* [WHAT IS EXPECTED] Select and copy out every line in the records containing "part".

* [SOURCE RECORDS]
-=-=-
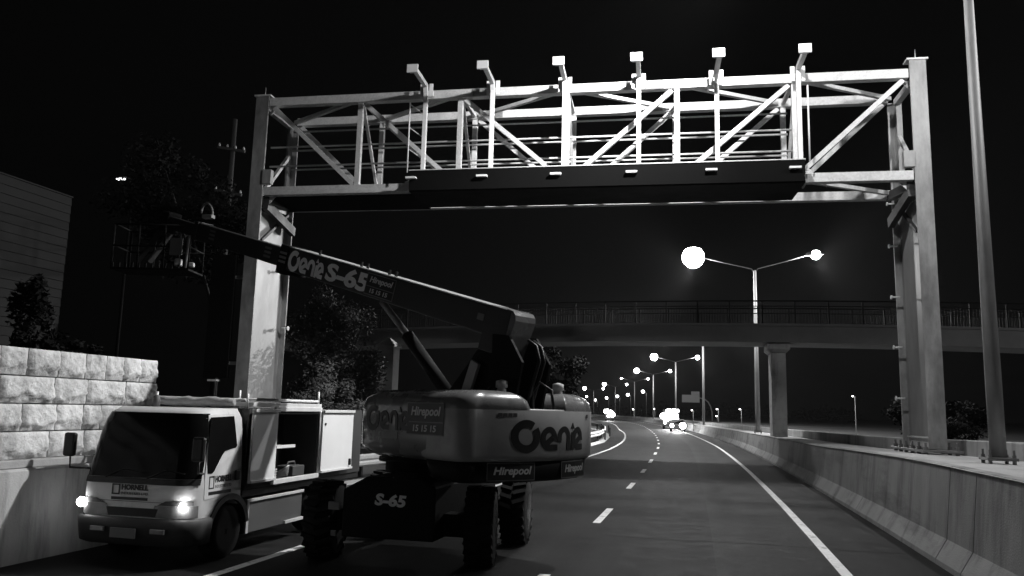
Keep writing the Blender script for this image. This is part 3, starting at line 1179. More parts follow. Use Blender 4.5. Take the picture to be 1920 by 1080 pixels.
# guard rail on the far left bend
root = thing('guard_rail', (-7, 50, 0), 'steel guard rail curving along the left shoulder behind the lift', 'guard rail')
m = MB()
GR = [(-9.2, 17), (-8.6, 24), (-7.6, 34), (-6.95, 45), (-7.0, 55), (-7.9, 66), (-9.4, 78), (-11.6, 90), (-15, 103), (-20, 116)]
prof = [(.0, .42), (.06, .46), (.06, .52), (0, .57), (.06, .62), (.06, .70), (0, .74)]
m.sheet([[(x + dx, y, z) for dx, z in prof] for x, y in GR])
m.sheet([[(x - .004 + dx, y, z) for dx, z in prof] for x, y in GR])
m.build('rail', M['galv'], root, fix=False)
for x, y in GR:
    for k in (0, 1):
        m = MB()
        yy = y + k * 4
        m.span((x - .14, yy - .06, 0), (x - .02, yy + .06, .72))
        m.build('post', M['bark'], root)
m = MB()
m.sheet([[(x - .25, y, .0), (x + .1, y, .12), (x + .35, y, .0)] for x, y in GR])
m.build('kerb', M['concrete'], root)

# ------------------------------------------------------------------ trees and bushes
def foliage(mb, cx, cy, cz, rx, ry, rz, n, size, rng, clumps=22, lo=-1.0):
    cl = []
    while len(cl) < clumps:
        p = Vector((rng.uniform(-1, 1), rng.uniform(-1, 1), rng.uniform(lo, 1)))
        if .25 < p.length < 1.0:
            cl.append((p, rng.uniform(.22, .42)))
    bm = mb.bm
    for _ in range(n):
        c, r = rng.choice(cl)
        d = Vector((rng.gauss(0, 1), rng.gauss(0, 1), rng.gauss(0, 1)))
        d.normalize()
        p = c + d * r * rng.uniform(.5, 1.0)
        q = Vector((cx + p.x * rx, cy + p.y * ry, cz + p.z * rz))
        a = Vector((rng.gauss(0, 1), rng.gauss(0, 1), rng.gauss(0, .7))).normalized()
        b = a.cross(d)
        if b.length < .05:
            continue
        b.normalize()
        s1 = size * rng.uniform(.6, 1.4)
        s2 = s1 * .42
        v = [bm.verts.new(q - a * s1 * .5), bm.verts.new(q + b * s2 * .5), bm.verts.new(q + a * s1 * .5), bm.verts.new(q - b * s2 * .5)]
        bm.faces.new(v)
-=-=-
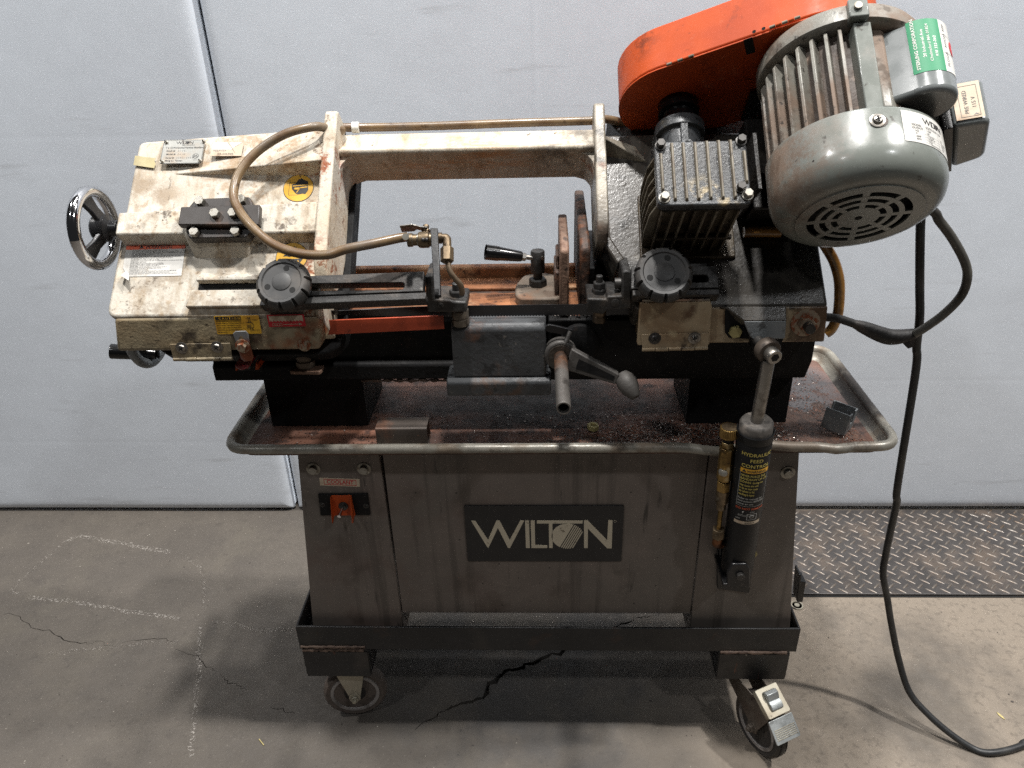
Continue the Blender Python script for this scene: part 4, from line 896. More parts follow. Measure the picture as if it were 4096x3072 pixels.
-=-=-
* [EXPECTED OUTPUT]
Keep writing the Blender script for this image. This is part 3, starting at line 1179. More parts follow. Use Blender 4.5. Take the picture to be 1920 by 1080 pixels.
Continue the Blender Python script for this scene: part 4, from line 896. More parts follow. Measure the picture as if it were 4096x3072 pixels.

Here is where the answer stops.